Mint Minus Minus and maybe a bit better is about as quiet as any vintage pressing will play, and since only the right vintage pressings have any hope of sounding good on this album, that will most often be the playing condition of the copies we sell. (The copies that are even a bit noisier get listed on the site are seriously reduced prices or traded back in to the local record stores we shop at.)

Those of you looking for quiet vinyl will have to settle for the sound of other pressings and Heavy Vinyl reissues, purchased elsewhere of course as we have no interest in selling records that don't have the vintage analog magic of these wonderful recordings.

If you want to make the trade-off between bad sound and quiet surfaces with whatever Heavy Vinyl pressing might be available, well, that's certainly your prerogative, but we can't imagine losing what's good about this music -- the size, the energy, the presence, the clarity, the weight -- just to hear it with less background noise.

Side One

  • Rhapsody On A Theme Of Paganini, Op.43 - Rachmaninoff

Side Two

  • Nights In The Gardens Of Spain - De Falla
  • First Movement: En El Generalife
    Second Movement: Danza Lejana; Third Movement: El Los Jardines De La Sierra De Cordoba

Rhapsody on A Theme of Paganini and Nights In The Gardens of Spain

Rhapsody on a Theme of Paganini

After a brief introduction, the first variation is played before the theme. Paganini’s theme is stated on strings with the piano picking out salient notes, after the first variation. Rachmaninoff likely got the idea of having a variation before the theme from the finale of Beethoven’s Eroica symphony. Variations II to VI recombine elements of the theme. The pauses and rhetorical flourishes for the piano in variation VII herald a change of tempo and tone. The piano next gravely intones the Dies Irae, the “day of wrath” plainchant from the medieval Mass of the Dead, while the orchestra accompanies with a slower version of the opening motif of the Paganini theme. The piece is one of several by Rachmaninoff to quote the Dies Irae plainchant melody.

Inversion of the melody

The slow eighteenth variation is by far the most well-known, and it is often included on classical music compilations without the rest of the work. It is based on an inversion of the melody of Paganini’s theme. In other words, the A minor Paganini theme is played “upside down” in D flat major. Rachmaninoff himself recognized the appeal of this variation, saying “This one, is for my agent.”

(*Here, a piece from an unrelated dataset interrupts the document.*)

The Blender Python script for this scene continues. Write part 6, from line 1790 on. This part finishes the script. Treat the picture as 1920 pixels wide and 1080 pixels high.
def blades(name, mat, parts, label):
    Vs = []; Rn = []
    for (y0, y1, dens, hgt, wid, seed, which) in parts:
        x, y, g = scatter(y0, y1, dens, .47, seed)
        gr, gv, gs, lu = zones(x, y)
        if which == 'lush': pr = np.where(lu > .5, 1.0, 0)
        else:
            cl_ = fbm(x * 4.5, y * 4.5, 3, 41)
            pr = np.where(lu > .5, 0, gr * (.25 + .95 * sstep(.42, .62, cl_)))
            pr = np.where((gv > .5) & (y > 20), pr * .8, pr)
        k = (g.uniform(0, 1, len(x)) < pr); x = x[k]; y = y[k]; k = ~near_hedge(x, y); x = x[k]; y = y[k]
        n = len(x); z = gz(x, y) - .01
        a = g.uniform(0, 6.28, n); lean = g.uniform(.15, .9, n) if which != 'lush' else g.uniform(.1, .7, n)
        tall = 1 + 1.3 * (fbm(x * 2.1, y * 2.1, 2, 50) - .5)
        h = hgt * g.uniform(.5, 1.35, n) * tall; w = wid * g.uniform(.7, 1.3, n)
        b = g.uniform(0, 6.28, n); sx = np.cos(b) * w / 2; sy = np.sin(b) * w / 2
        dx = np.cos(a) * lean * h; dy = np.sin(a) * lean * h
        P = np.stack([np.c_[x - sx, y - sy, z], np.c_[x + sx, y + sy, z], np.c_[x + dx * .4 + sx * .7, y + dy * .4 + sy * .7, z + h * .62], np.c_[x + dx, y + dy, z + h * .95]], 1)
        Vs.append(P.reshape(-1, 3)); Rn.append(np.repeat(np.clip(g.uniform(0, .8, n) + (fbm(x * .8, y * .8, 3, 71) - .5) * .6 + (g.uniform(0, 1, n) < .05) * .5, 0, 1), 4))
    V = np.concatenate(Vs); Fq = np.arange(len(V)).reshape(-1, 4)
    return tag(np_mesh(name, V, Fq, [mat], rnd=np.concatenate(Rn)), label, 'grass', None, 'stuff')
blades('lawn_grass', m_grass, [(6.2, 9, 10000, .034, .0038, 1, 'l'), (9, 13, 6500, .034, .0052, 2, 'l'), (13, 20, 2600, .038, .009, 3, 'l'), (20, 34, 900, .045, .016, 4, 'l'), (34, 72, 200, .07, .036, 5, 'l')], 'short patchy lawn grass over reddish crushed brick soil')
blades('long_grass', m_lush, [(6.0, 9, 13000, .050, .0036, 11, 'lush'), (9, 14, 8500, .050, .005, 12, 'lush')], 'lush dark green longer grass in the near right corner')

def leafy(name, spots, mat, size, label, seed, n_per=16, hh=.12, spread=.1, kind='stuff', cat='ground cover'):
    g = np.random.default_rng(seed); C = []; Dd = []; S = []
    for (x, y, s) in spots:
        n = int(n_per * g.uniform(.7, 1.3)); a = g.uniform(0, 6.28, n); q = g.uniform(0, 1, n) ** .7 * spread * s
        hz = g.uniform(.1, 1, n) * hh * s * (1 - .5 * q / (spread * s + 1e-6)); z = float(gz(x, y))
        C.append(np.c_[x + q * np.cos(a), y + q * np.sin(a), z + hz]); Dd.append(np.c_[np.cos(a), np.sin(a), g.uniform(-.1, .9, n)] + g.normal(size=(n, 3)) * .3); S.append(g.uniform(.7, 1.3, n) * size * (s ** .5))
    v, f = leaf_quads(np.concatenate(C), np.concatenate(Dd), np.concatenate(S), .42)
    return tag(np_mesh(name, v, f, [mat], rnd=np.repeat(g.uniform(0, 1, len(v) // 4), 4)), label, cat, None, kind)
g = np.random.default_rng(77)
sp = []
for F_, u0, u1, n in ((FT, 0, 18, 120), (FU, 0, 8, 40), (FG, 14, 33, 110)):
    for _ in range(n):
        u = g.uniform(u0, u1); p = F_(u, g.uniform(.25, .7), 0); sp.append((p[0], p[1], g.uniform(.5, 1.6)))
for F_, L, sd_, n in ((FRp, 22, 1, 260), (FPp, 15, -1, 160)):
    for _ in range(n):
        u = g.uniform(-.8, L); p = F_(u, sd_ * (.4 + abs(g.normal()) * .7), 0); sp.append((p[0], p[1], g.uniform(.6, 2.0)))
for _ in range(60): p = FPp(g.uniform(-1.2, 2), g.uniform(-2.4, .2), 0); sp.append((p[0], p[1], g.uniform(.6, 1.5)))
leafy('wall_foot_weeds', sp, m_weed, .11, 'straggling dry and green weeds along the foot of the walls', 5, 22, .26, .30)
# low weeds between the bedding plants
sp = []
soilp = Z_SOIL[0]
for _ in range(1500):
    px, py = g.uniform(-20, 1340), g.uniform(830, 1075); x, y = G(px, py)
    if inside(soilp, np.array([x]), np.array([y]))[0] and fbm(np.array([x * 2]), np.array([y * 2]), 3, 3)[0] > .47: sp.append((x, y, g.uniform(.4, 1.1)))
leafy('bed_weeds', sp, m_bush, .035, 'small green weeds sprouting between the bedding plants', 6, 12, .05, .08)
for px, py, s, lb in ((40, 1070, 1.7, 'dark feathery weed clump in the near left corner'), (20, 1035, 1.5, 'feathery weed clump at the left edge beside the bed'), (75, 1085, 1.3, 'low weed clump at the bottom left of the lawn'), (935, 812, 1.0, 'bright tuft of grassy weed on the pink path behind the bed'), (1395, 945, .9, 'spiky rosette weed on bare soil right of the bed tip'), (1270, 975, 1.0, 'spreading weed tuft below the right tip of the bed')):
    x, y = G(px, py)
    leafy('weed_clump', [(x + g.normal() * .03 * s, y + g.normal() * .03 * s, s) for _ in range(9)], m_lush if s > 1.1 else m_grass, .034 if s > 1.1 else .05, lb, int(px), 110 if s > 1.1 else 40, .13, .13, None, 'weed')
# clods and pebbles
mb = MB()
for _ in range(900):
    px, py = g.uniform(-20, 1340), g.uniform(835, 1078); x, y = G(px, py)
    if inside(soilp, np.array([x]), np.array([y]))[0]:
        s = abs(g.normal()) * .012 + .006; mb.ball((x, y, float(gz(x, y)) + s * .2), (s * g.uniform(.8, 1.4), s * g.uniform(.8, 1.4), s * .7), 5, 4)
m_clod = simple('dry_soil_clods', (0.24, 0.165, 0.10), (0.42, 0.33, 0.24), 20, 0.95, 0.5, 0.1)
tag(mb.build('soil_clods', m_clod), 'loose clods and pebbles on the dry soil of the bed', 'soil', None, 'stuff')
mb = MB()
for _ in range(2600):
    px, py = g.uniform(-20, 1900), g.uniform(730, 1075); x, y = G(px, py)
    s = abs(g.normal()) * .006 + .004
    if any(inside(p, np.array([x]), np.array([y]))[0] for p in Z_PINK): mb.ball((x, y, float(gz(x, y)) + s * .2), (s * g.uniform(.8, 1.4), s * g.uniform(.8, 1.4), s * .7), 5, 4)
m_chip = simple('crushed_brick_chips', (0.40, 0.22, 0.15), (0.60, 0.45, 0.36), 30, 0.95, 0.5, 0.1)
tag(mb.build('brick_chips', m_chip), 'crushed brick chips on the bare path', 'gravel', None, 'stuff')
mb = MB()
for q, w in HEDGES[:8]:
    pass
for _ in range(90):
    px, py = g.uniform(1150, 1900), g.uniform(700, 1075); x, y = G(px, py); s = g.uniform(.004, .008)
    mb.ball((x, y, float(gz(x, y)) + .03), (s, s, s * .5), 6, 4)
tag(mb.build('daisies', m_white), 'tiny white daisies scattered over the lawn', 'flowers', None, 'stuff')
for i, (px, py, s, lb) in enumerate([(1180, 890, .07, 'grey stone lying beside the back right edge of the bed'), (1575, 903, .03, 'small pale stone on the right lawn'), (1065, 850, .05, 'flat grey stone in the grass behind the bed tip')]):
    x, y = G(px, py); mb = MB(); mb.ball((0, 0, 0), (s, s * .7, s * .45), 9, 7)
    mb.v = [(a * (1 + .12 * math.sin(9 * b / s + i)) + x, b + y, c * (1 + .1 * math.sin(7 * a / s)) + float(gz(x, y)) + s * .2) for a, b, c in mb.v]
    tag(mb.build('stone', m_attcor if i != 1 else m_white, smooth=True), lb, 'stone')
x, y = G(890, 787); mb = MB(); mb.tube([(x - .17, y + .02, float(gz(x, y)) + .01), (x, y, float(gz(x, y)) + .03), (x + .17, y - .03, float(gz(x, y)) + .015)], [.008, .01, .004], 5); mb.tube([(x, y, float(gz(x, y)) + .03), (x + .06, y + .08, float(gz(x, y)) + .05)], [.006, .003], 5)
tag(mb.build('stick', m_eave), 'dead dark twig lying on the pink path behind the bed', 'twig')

Nights In The Gardens Of Spain

Nights in the Gardens of Spain (Spanish: Noches en los jardines de España), G. 49, is a piece of music by the Spanish composer Manuel de Falla. Falla was Andalusian and the work refers to the Hispano-Arabic past of this region (Al-Andalus).

Falla began this work as a set of nocturnes for solo piano in 1909, but on the suggestion of the pianist Ricardo Viñes he turned the nocturnes into a piece for piano and orchestra. Falla completed it in 1915 and dedicated it to Viñes. However the pianist at the first performance was neither Viñes nor Falla (who was a skilled pianist), but José Cubiles. The first performance was given on April 9, 1916, at Madrid's Teatro Real, with the Orquesta Sinfónica de Madrid conducted by Enrique Fernández Arbós.

Viñes first played the work in its San Sebastián premiere, shortly after the world premiere, with the same orchestra. Arthur Rubinstein was in the audience that night, and he introduced the work to Buenos Aires. The Paris premiere took place in January 1920, with the pianist Joaquín Nin playing under Fernández Arbós. The composer himself was the soloist at the London premiere in 1921, at a Queen's Hall concert under the baton of Edward Clark.

The work depicts three gardens:

  • En el Generalife (In the Generalife): The first gardens are in the Generalife, the jasmine-scented gardens surrounding the Alhambra.
  • Danza lejana (A Distant Dance): The second garden is an unidentified distant one in which there is an exotic dance.
  • En los jardines de la Sierra de Córdoba (In the Gardens of the Sierra de Córdoba): The third set of gardens are in the Sierra de Córdoba.

The score calls for piano, three flutes and piccolo, two oboes and English horn, two clarinets, two bassoons, four horns, two trumpets, three trombones and tuba, timpani, cymbals, triangle, celesta, harp, and strings. Performances usually run in the range of 22 to 26 minutes.